Black Art Magazine Spring 2025

VOLUME 4, ISSUE 1

THE BUILD ISSUE

I leave elements of the first layer visible for the audience to connect with and follow the creative process.

CÉLIA AGBOLOTO

This issue explores how Black artists construct identity, memory, and meaning—brick by brick. The work in these pages spans childhood memories, digital experimentation, and centuries-old symbolism. Together, they remind us that identity doesn’t arrive fully formed—it’s built. Whether through dots, gestures, garments, or fragments of the past, each artist offers a method of assembly—a system of remembering, reflecting, and remaking.

Thematic Explorations

“The fingerprint becomes the only sign that allows me to express this individuality in a graphic way.”
—Franck Ezan

What defines us and who gets to decide? What are the building blocks of our identity?

For Franck Ezan, the fingerprint is a singular identity marker drawn from his experience growing up as a twin. Célia Agboloto uses thousands of dots to document the psychological layers of a life. “Each painting is a page within a biography,” she says of her pointillist portraits, “displaying past transgressions and current psychology.” Boris Anje reclaims fashion as power, drawing inspiration from the sapeurs of the Republic of Congo. Their sharp suits, he notes, are “a statement against societal norms and economic constraints.” And for Cédric Tchinan, art is a release: “We are not always true to ourselves. Art is the only way to externalize what we truly feel without fear.”

“Through Abfillage, I use photography and newspaper collage to preserve narratives—fragments of history that might otherwise fade.”
—Prosper Aluu

Artists turn memory into material—layering photographs, textures, and digital tools to reflect the past and imagine what’s next.

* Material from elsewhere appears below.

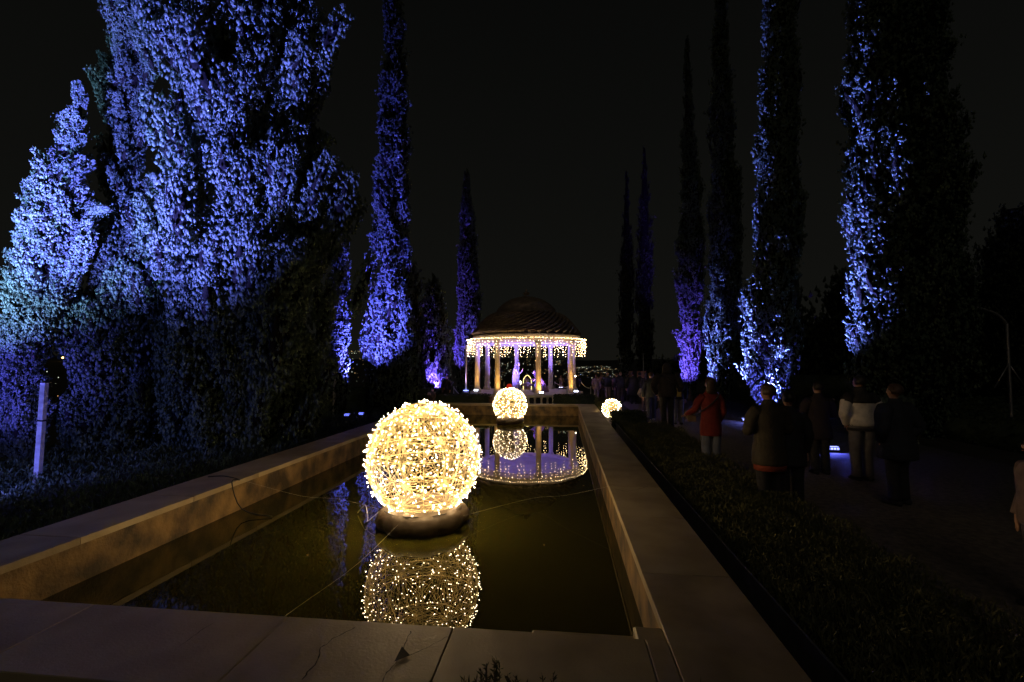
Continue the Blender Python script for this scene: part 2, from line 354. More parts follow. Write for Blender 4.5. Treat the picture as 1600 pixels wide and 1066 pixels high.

Prosper Aluu’s collaged compositions become “visual diaries,” blending political narratives with personal reflection. Alhassane Konté turns childhood into a force for resistance: “If we want to bring about change, it would be wise to start with children” he says, layering sawdust and light into tranquil landscapes that speak to loss, renewal, and time stretched thin. RJ Gardner captures beauty in the overlooked: a couple at a game, the way the sun hits a window, a car parked alone. “It’s the small details and moments of life I love,” he says. Cecil Lee, through his process of Computer-Evolved Digital Composition, constructs compositions that give us a glimpse of our future possibilities.

Creative Writing: What We Carry

This issue’s literary works explore the stories we inherit, the pain we process, and the pride we proclaim. Fiyola Hoosen-Steele’s short story The Wayward Ways of Lydia Hayworth dives into layered family history and racial politics in apartheid South Africa. Vernajh Pinder’s poem A Love That Once Was traces the emotional aftermath of love lost. And Sarpong Agyemang’s An Ode to a Black Queen and I Am Black honor Blackness as both legacy and light.

Core Conversations

Across interviews this season, one idea echoed again and again: the beginning matters. Each creative path seemed to hinge on a starting point—often quiet, sometimes chaotic, always defining.

Artists spoke about patience. About not rushing the process. About building a visual language over years, not days. They challenged the myth of overnight mastery, instead pointing to intuition, experimentation, and the long arc of growth.

We also noticed an undercurrent of tension: between spontaneity and structure, between what’s inherited and what’s invented. Identity wasn’t just represented in the art—it was wrestled with during the making.

And perhaps most striking: no one claimed to have the answers. Instead, they showed us what it looks like to keep asking better questions.